> [WRITTEN REQUEST]: In your copy, repeat the records exactly and leave out the pictures.

_ _ _ _ _

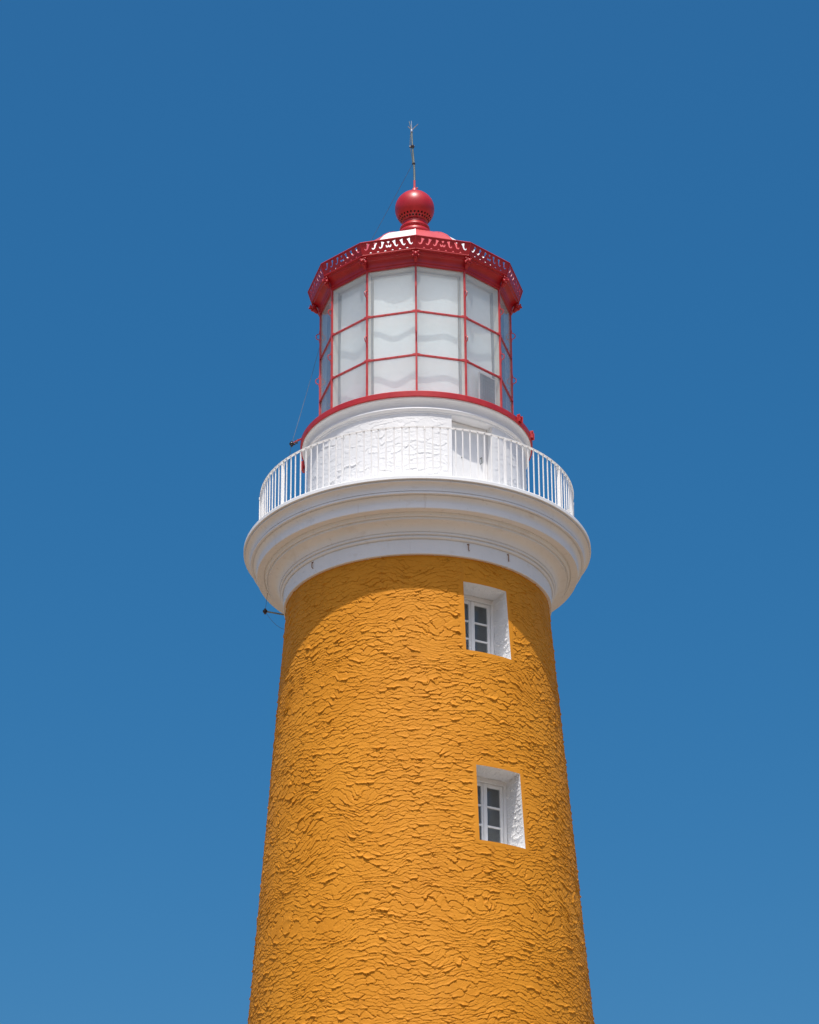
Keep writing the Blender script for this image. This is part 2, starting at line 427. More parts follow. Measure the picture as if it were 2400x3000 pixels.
def reveal(name, rim, az, depth_n, mat, parent, steps=40, rough=0.0, seed=3):
    """plastered sides of an opening, from the wall's rim straight in to the plane n = depth_n"""
    n = np.array([math.sin(R(az)), -math.cos(R(az)), 0])
    L = len(rim); cen = rim.mean(0); nn = rim @ n
    seg = np.linalg.norm(np.roll(rim, -1, 0) - rim, axis=1); per = np.concatenate([[0], np.cumsum(seg)[:-1]])
    nxt = np.roll(rim, -1, 0) - np.roll(rim, 1, 0); nxt = nxt - np.outer(nxt @ n, n); nxt /= np.linalg.norm(nxt, axis=1, keepdims=True)
    inw = np.cross(nxt, n); inw *= np.sign(((cen - rim) * inw).sum(1))[:, None]      # towards the middle of the opening
    pts = []
    for s_ in range(steps + 1):
        f = s_ / steps
        p = rim + np.outer((depth_n - nn) * f, n)
        if rough:
            dep = (nn - depth_n) * f
            k = rough * np.clip(stucco(dep * 1.0 + 20, per, seed * 13, 0.13, 0.06, 0.05), 0, 2) * min(1, f * 8)
            p = p + inw * k[:, None]
        pts.append(p)
    v = np.concatenate(pts); fcs = []
    for s_ in range(steps):
        for i in range(L):
            j = (i + 1) % L
            fcs.append((s_ * L + i, s_ * L + j, (s_ + 1) * L + j, (s_ + 1) * L + i))
    o = mesh_obj(name, v, fcs, mat, parent, True)
    o.data.set_sharp_from_angle(angle=R(60))
    return o

# ================================================================== SETTING
gm = MB(); ringr = [0, 30, 120, 600, 3000, 9000]
gv = [(0, 0, 0)]; gf = []
for k, rr in enumerate(ringr[1:]):
    for i in range(48): gv.append((rr * math.sin(2 * math.pi * i / 48), rr * math.cos(2 * math.pi * i / 48), 0))
for i in range(48): gf.append((0, 1 + (i + 1) % 48, 1 + i))
for k in range(4):
    for i in range(48): gf.append((1 + k * 48 + i, 1 + k * 48 + (i + 1) % 48, 1 + (k + 1) * 48 + (i + 1) % 48, 1 + (k + 1) * 48 + i))
ground = tag(mesh_obj('ground', gv, gf, M['ground']), kind='structure')
bm = bmesh.new(); bm.from_mesh(ground.data); bmesh.ops.recalc_face_normals(bm, faces=bm.faces[:])
if bm.faces[0].normal.z < 0: bmesh.ops.reverse_faces(bm, faces=bm.faces[:])
bm.to_mesh(ground.data); bm.free()

# ================================================================== LIGHTHOUSE
LH = empty('lighthouse')
tag(LH, 'tall orange stucco lighthouse with white gallery and red domed glass lantern', 'lighthouse')

W1 = (19.3, 40.0, 20.835, 22.04)
W2 = (21.25, 39.95, 17.63, 18.875)
tower_r = lambda z: 2.188 - 0.0723 * (z - 22.0)
rows = list(np.arange(0, 13.9, 0.8)) + list(np.arange(14.2, 22.485, 0.0084))
tower, rims = wall_grid('tower_wall', tower_r, 108, 0.232, rows, [W1, W2],
                        lambda u, v: 0.0108 * (stucco(u, v, 11, 0.165, 0.062, 0.14) - 0.35), M['orange'], LH,
                        clear=0.055, fine_z=(14.2, 22.50), band_edges=[(19.3, 22.04, 22.6, 0.05)])

# ---- windows in the tower
def make_window(spec, rim, idx):
    a0, a1, z0, z1 = spec
    az = (a0 + a1) / 2; rr = tower_r((z0 + z1) / 2)
    half = rr * math.sin(R((a1 - a0) / 2))
    front = rr * math.cos(R((a1 - a0) / 2)) - 0.44          # plane where the joinery starts
    reveal('window_reveal', rim, az, front - 0.14, M['white_stucco'], LH, rough=0.013, seed=5 + idx)
    ra = R(az)
    Y = lambda d: -(front - d)                               # local: outward is -Y
    fw = 0.055
    hw = half - 0.004; zb = z0 + 0.004; zt = z1 - 0.006
    fr = MB()
    fr.box(-hw, -hw + fw, Y(0), Y(0.09), zb, zt, bev=.006); fr.box(hw - fw, hw, Y(0), Y(0.09), zb, zt, bev=.006)
    fr.box(-hw + fw, hw - fw, Y(0.002), Y(0.09), zt - 0.075, zt, bev=.006); fr.box(-hw + fw, hw - fw, Y(0.002), Y(0.09), zb, zb + 0.07, bev=.006)
    fr.box(-hw + fw - .012, hw - fw + .012, Y(-0.012), Y(0.0), zt - 0.085, zt - 0.062, bev=.004)
    win = fr.build('window', M['window_paint'], LH, 40)
    win.rotation_euler = (0, 0, ra)
    x0 = -hw + fw + 0.003; x1 = hw - fw - 0.003; zc0 = zb + 0.073; zc1 = zt - 0.078
    st = 0.052
    for (xa, xb, side) in ((x0, -0.002, -1), (0.002, x1, 1)):
        c = MB()
        c.box(xa, xa + st, Y(0.018), Y(0.062), zc0, zc1, bev=.005); c.box(xb - st, xb, Y(0.018), Y(0.062), zc0, zc1, bev=.005)
        c.box(xa + st, xb - st, Y(0.019), Y(0.061), zc1 - 0.06, zc1, bev=.005); c.box(xa + st, xb - st, Y(0.019), Y(0.061), zc0, zc0 + 0.075, bev=.005)
        if side == -1: c.box(-0.022, 0.020, Y(0.004), Y(0.018), zc0 + .01, zc1 - .01, bev=.004)
        c.build('casement', M['window_paint'], win, 40)
        ph = (zc1 - 0.06 - zc0 - 0.075) / 3
        for k in range(3):
            zp = zc0 + 0.075 + ph * k
            p = MB(); p.box(xa + st - .004, xb - st + .004, Y(0.040), Y(0.044), zp + .006, zp + ph - .006); p.build('pane', M['window_glass'], win)
            if k:
                b = MB(); b.box(xa + st, xb - st, Y(0.020), Y(0.058), zp - 0.014, zp + 0.014, bev=.004); b.build('muntin', M['window_paint'], win, 40)
    # stair landing behind the glass
    rm = MB()
    ya, yb = Y(0.13), Y(1.5); X = 0.85
    v = [(-X, ya, z0 - .9), (X, ya, z0 - .9), (X, yb, z0 - .9), (-X, yb, z0 - .9), (-X, ya, z1 + .35), (X, ya, z1 + .35), (X, yb, z1 + .35), (-X, yb, z1 + .35),
         (-hw - .02, ya, zb - .03), (hw + .02, ya, zb - .03), (hw + .02, ya, zt + .03), (-hw - .02, ya, zt + .03)]
    f = [(0, 1, 2, 3), (4, 7, 6, 5), (0, 3, 7, 4), (1, 5, 6, 2), (3, 2, 6, 7), (0, 8, 9, 1), (1, 9, 10, 5), (5, 10, 11, 4), (4, 11, 8, 0)]
    o = mesh_obj('stair_niche', v, f, M['room'], LH); o.rotation_euler = (0, 0, ra)
make_window(W1, rims[0], 0)
make_window(W2, rims[1], 1)

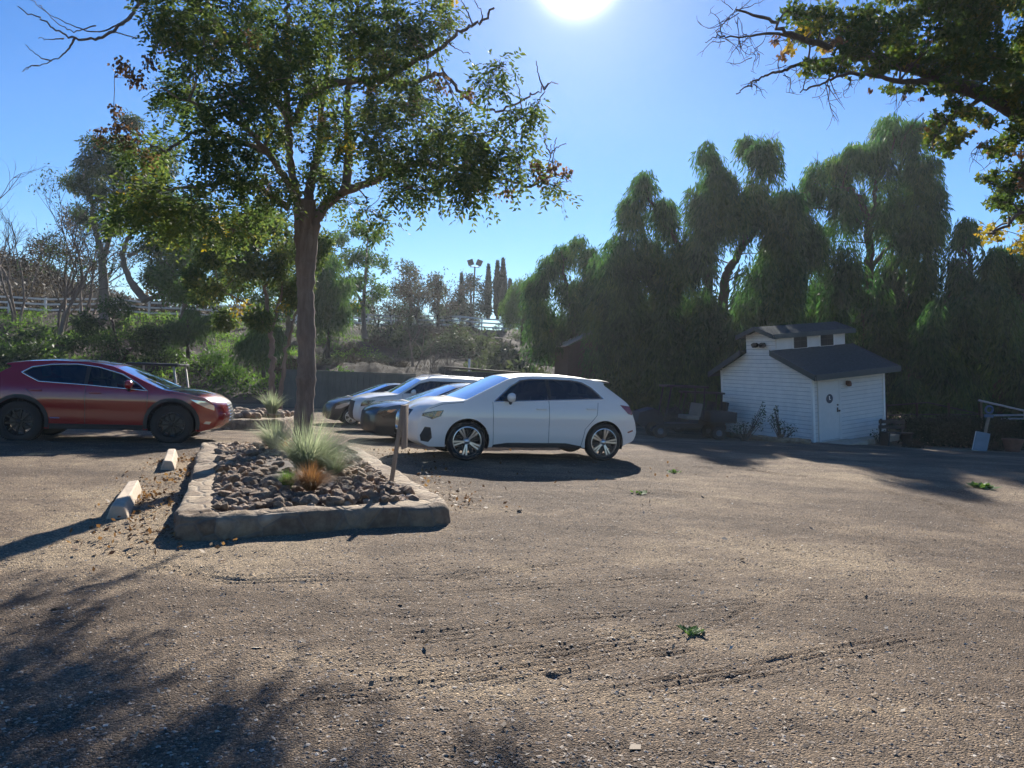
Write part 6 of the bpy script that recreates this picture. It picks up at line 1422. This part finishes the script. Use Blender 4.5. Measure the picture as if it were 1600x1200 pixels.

_ _ _ _ _

> [RESULT OF THIS EXERCISE]:
Keep writing the Blender script for this image. This is part 2, starting at line 427. More parts follow. Measure the picture as if it were 2400x3000 pixels.
def reveal(name, rim, az, depth_n, mat, parent, steps=40, rough=0.0, seed=3):
    """plastered sides of an opening, from the wall's rim straight in to the plane n = depth_n"""
    n = np.array([math.sin(R(az)), -math.cos(R(az)), 0])
    L = len(rim); cen = rim.mean(0); nn = rim @ n
    seg = np.linalg.norm(np.roll(rim, -1, 0) - rim, axis=1); per = np.concatenate([[0], np.cumsum(seg)[:-1]])
    nxt = np.roll(rim, -1, 0) - np.roll(rim, 1, 0); nxt = nxt - np.outer(nxt @ n, n); nxt /= np.linalg.norm(nxt, axis=1, keepdims=True)
    inw = np.cross(nxt, n); inw *= np.sign(((cen - rim) * inw).sum(1))[:, None]      # towards the middle of the opening
    pts = []
    for s_ in range(steps + 1):
        f = s_ / steps
        p = rim + np.outer((depth_n - nn) * f, n)
        if rough:
            dep = (nn - depth_n) * f
            k = rough * np.clip(stucco(dep * 1.0 + 20, per, seed * 13, 0.13, 0.06, 0.05), 0, 2) * min(1, f * 8)
            p = p + inw * k[:, None]
        pts.append(p)
    v = np.concatenate(pts); fcs = []
    for s_ in range(steps):
        for i in range(L):
            j = (i + 1) % L
            fcs.append((s_ * L + i, s_ * L + j, (s_ + 1) * L + j, (s_ + 1) * L + i))
    o = mesh_obj(name, v, fcs, mat, parent, True)
    o.data.set_sharp_from_angle(angle=R(60))
    return o

# ================================================================== SETTING
gm = MB(); ringr = [0, 30, 120, 600, 3000, 9000]
gv = [(0, 0, 0)]; gf = []
for k, rr in enumerate(ringr[1:]):
    for i in range(48): gv.append((rr * math.sin(2 * math.pi * i / 48), rr * math.cos(2 * math.pi * i / 48), 0))
for i in range(48): gf.append((0, 1 + (i + 1) % 48, 1 + i))
for k in range(4):
    for i in range(48): gf.append((1 + k * 48 + i, 1 + k * 48 + (i + 1) % 48, 1 + (k + 1) * 48 + (i + 1) % 48, 1 + (k + 1) * 48 + i))
ground = tag(mesh_obj('ground', gv, gf, M['ground']), kind='structure')
bm = bmesh.new(); bm.from_mesh(ground.data); bmesh.ops.recalc_face_normals(bm, faces=bm.faces[:])
if bm.faces[0].normal.z < 0: bmesh.ops.reverse_faces(bm, faces=bm.faces[:])
bm.to_mesh(ground.data); bm.free()

# ================================================================== LIGHTHOUSE
LH = empty('lighthouse')
tag(LH, 'tall orange stucco lighthouse with white gallery and red domed glass lantern', 'lighthouse')

W1 = (19.3, 40.0, 20.835, 22.04)
W2 = (21.25, 39.95, 17.63, 18.875)
tower_r = lambda z: 2.188 - 0.0723 * (z - 22.0)
rows = list(np.arange(0, 13.9, 0.8)) + list(np.arange(14.2, 22.485, 0.0084))
tower, rims = wall_grid('tower_wall', tower_r, 108, 0.232, rows, [W1, W2],
                        lambda u, v: 0.0108 * (stucco(u, v, 11, 0.165, 0.062, 0.14) - 0.35), M['orange'], LH,
                        clear=0.055, fine_z=(14.2, 22.50), band_edges=[(19.3, 22.04, 22.6, 0.05)])

# ---- windows in the tower
def make_window(spec, rim, idx):
    a0, a1, z0, z1 = spec
    az = (a0 + a1) / 2; rr = tower_r((z0 + z1) / 2)
    half = rr * math.sin(R((a1 - a0) / 2))
    front = rr * math.cos(R((a1 - a0) / 2)) - 0.44          # plane where the joinery starts
    reveal('window_reveal', rim, az, front - 0.14, M['white_stucco'], LH, rough=0.013, seed=5 + idx)
    ra = R(az)
    Y = lambda d: -(front - d)                               # local: outward is -Y
    fw = 0.055
    hw = half - 0.004; zb = z0 + 0.004; zt = z1 - 0.006
    fr = MB()
    fr.box(-hw, -hw + fw, Y(0), Y(0.09), zb, zt, bev=.006); fr.box(hw - fw, hw, Y(0), Y(0.09), zb, zt, bev=.006)
    fr.box(-hw + fw, hw - fw, Y(0.002), Y(0.09), zt - 0.075, zt, bev=.006); fr.box(-hw + fw, hw - fw, Y(0.002), Y(0.09), zb, zb + 0.07, bev=.006)
    fr.box(-hw + fw - .012, hw - fw + .012, Y(-0.012), Y(0.0), zt - 0.085, zt - 0.062, bev=.004)
    win = fr.build('window', M['window_paint'], LH, 40)
    win.rotation_euler = (0, 0, ra)
    x0 = -hw + fw + 0.003; x1 = hw - fw - 0.003; zc0 = zb + 0.073; zc1 = zt - 0.078
    st = 0.052
    for (xa, xb, side) in ((x0, -0.002, -1), (0.002, x1, 1)):
        c = MB()
        c.box(xa, xa + st, Y(0.018), Y(0.062), zc0, zc1, bev=.005); c.box(xb - st, xb, Y(0.018), Y(0.062), zc0, zc1, bev=.005)
        c.box(xa + st, xb - st, Y(0.019), Y(0.061), zc1 - 0.06, zc1, bev=.005); c.box(xa + st, xb - st, Y(0.019), Y(0.061), zc0, zc0 + 0.075, bev=.005)
        if side == -1: c.box(-0.022, 0.020, Y(0.004), Y(0.018), zc0 + .01, zc1 - .01, bev=.004)
        c.build('casement', M['window_paint'], win, 40)
        ph = (zc1 - 0.06 - zc0 - 0.075) / 3
        for k in range(3):
            zp = zc0 + 0.075 + ph * k
            p = MB(); p.box(xa + st - .004, xb - st + .004, Y(0.040), Y(0.044), zp + .006, zp + ph - .006); p.build('pane', M['window_glass'], win)
            if k:
                b = MB(); b.box(xa + st, xb - st, Y(0.020), Y(0.058), zp - 0.014, zp + 0.014, bev=.004); b.build('muntin', M['window_paint'], win, 40)
    # stair landing behind the glass
    rm = MB()
    ya, yb = Y(0.13), Y(1.5); X = 0.85
    v = [(-X, ya, z0 - .9), (X, ya, z0 - .9), (X, yb, z0 - .9), (-X, yb, z0 - .9), (-X, ya, z1 + .35), (X, ya, z1 + .35), (X, yb, z1 + .35), (-X, yb, z1 + .35),
         (-hw - .02, ya, zb - .03), (hw + .02, ya, zb - .03), (hw + .02, ya, zt + .03), (-hw - .02, ya, zt + .03)]
    f = [(0, 1, 2, 3), (4, 7, 6, 5), (0, 3, 7, 4), (1, 5, 6, 2), (3, 2, 6, 7), (0, 8, 9, 1), (1, 9, 10, 5), (5, 10, 11, 4), (4, 11, 8, 0)]
    o = mesh_obj('stair_niche', v, f, M['room'], LH); o.rotation_euler = (0, 0, ra)
make_window(W1, rims[0], 0)
make_window(W2, rims[1], 1)

Write part 6 of the bpy script that recreates this picture. It picks up at line 1422. This part finishes the script. Use Blender 4.5. Measure the picture as if it were 1600x1200 pixels.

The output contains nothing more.